Alfred Edward Housman was born on 26 March 1859 in a small village near Bromsgrove in Worcestershire, the eldest of seven children. His mother died when he was 12 and his father remarried. Despite a good formal education where he won prizes for his poetry and a scholarship to Oxford, Houseman failed to get his degree in Classics. Various reasons have been suggested for this; over confidence, a lack of interest in philosophy or the rejection by one of his roommates who was the love of his life but heterosexual.
Housman himself documented his homosexuality and love of this roommate in a letter to the British Library that he specified be opened 25 years after it was sent. Housman independently pursued studying the Greek classicists in particular and published many scholarly articles on their work which were well regarded. This resulted in his taking a position as a Professor of Latin at University College London in 1892 and later at Trinity College Cambridge.

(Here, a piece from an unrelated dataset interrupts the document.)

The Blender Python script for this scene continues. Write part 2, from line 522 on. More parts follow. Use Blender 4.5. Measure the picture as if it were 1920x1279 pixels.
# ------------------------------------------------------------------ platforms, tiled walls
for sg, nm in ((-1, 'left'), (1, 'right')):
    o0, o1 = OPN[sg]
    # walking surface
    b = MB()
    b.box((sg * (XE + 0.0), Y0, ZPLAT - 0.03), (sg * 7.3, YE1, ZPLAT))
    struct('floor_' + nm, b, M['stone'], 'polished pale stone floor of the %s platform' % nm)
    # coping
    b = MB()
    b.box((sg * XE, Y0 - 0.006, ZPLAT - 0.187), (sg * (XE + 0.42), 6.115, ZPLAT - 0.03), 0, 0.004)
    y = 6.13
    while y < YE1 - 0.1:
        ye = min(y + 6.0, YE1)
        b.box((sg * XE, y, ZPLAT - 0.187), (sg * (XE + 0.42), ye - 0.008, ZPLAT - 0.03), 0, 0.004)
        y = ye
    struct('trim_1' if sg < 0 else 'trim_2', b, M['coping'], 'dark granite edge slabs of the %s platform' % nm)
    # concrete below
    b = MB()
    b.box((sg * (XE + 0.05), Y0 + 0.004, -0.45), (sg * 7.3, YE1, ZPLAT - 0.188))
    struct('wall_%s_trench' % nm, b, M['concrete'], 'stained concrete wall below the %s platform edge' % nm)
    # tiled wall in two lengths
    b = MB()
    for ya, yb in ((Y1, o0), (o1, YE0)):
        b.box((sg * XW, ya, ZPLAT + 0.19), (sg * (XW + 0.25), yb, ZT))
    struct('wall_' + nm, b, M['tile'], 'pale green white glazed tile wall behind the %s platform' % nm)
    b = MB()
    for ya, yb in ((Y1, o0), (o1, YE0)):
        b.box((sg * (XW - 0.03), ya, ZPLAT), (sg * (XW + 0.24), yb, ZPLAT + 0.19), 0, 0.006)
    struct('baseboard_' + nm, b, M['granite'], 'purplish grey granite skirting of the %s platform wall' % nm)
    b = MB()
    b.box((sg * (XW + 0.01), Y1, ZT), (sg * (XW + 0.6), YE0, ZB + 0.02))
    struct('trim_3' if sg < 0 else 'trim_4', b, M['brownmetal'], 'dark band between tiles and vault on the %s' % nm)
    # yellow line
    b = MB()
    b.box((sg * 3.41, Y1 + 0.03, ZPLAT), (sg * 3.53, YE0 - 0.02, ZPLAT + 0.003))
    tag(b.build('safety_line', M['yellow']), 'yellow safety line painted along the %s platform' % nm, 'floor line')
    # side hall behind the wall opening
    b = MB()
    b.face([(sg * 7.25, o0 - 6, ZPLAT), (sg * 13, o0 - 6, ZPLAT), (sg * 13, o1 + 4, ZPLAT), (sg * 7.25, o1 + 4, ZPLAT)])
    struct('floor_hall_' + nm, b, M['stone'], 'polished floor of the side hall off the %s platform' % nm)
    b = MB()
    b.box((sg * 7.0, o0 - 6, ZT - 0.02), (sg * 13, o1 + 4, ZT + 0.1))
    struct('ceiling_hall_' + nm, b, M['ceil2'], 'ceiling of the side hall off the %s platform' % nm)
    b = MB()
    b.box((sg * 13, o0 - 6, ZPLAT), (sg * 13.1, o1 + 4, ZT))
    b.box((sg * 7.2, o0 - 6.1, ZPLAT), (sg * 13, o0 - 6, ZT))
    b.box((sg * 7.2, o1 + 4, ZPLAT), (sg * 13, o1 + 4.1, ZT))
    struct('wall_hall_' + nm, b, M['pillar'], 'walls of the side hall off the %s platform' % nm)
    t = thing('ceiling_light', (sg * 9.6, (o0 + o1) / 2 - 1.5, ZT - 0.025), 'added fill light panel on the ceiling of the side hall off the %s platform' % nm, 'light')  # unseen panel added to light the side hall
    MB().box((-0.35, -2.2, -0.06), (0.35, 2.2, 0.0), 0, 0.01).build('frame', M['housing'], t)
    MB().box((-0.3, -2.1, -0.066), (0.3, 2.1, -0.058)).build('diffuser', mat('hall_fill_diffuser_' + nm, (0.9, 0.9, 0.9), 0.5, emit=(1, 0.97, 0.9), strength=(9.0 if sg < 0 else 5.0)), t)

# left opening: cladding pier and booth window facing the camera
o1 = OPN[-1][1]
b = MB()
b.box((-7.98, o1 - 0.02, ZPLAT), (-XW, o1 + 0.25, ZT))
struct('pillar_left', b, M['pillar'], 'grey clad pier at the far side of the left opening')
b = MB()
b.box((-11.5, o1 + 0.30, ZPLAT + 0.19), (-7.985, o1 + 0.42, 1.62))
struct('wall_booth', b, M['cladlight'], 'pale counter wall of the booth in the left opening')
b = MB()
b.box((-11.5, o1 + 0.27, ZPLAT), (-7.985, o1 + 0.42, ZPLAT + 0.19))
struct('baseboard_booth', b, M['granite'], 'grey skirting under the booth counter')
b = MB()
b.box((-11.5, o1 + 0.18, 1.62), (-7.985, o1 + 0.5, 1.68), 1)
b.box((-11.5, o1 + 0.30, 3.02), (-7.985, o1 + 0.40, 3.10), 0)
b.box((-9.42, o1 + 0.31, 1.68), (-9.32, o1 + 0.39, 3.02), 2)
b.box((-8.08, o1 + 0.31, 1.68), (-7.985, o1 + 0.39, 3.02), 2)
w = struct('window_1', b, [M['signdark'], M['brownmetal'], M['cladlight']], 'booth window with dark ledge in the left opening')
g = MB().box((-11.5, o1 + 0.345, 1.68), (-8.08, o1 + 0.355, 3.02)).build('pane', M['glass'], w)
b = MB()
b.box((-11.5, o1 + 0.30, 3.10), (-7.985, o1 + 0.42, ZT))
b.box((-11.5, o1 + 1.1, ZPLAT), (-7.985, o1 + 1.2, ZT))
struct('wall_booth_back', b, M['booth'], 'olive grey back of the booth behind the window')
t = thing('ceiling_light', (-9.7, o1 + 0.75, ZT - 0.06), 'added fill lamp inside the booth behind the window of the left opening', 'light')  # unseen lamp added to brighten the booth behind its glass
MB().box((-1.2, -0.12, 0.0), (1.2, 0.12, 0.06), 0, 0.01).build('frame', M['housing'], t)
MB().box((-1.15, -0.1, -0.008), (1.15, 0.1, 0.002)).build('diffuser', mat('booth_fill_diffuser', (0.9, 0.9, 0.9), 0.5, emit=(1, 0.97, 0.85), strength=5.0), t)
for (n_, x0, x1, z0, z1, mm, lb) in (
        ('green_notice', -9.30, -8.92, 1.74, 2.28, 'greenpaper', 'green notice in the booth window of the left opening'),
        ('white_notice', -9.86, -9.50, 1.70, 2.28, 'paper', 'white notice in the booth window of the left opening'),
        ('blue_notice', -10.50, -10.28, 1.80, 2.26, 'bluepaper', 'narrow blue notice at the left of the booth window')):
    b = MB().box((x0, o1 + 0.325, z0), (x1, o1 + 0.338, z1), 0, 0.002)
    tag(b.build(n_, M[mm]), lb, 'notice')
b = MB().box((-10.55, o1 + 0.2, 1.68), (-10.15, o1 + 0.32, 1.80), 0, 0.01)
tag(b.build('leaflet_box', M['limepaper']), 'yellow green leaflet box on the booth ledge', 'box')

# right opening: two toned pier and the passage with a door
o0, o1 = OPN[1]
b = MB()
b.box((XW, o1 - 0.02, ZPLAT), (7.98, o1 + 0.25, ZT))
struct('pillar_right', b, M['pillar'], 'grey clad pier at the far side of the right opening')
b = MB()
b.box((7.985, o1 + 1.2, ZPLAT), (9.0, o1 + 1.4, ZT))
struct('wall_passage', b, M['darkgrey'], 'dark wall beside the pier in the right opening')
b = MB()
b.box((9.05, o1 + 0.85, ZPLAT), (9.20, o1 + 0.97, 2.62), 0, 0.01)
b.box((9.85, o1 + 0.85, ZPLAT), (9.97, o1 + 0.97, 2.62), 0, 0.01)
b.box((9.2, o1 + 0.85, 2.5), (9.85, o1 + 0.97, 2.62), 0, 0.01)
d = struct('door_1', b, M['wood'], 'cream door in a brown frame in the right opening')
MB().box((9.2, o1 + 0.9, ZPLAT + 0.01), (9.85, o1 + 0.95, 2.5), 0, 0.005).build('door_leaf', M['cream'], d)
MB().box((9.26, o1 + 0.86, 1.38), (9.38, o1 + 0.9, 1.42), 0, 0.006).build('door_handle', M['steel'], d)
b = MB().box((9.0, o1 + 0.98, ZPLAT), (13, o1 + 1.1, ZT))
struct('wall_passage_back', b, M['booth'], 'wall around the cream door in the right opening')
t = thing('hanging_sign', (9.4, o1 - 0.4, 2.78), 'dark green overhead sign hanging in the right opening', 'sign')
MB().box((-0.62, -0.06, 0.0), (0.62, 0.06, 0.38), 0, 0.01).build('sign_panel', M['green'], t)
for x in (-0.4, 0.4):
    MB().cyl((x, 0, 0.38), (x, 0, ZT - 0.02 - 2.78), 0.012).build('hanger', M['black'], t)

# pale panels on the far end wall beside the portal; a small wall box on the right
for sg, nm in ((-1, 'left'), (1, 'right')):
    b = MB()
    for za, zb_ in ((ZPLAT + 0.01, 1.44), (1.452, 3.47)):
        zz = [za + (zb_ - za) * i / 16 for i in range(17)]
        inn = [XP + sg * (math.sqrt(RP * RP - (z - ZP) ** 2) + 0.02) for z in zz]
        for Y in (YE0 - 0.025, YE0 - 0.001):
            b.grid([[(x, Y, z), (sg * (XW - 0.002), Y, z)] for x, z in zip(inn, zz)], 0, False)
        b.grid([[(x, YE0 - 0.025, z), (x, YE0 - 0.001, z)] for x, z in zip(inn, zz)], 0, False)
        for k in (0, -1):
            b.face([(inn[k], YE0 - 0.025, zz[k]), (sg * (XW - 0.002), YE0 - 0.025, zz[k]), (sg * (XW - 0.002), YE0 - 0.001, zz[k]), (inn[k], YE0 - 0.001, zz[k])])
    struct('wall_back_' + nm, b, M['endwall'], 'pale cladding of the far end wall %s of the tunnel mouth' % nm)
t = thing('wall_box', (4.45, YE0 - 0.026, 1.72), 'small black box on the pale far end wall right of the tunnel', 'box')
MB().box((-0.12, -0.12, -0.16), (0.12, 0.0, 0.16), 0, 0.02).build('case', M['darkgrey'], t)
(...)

Whilst his reputation as a classical scholar grew and remains relevant to this day, his poetry took longer to be recognised. His 63 poems forming the Shropshire Lad was self published as publishers rejected the work but although it sold slowly it chimed well with Victorian and Edwardian sensibilities and became a lasting success helped by striking a chord with musicians who were inspired by his words. Housman continued to write lyrical poetry that evokes the distinct imagery of the English countryside as well as powerfully questioning our mortality and although linked to the era his poetry is still widely quoted and remains relevant as this volume clearly demonstrates. A.E. Housman as he became known died on 30th April, 1936 aged 77 and his ashes are buried in Shropshire.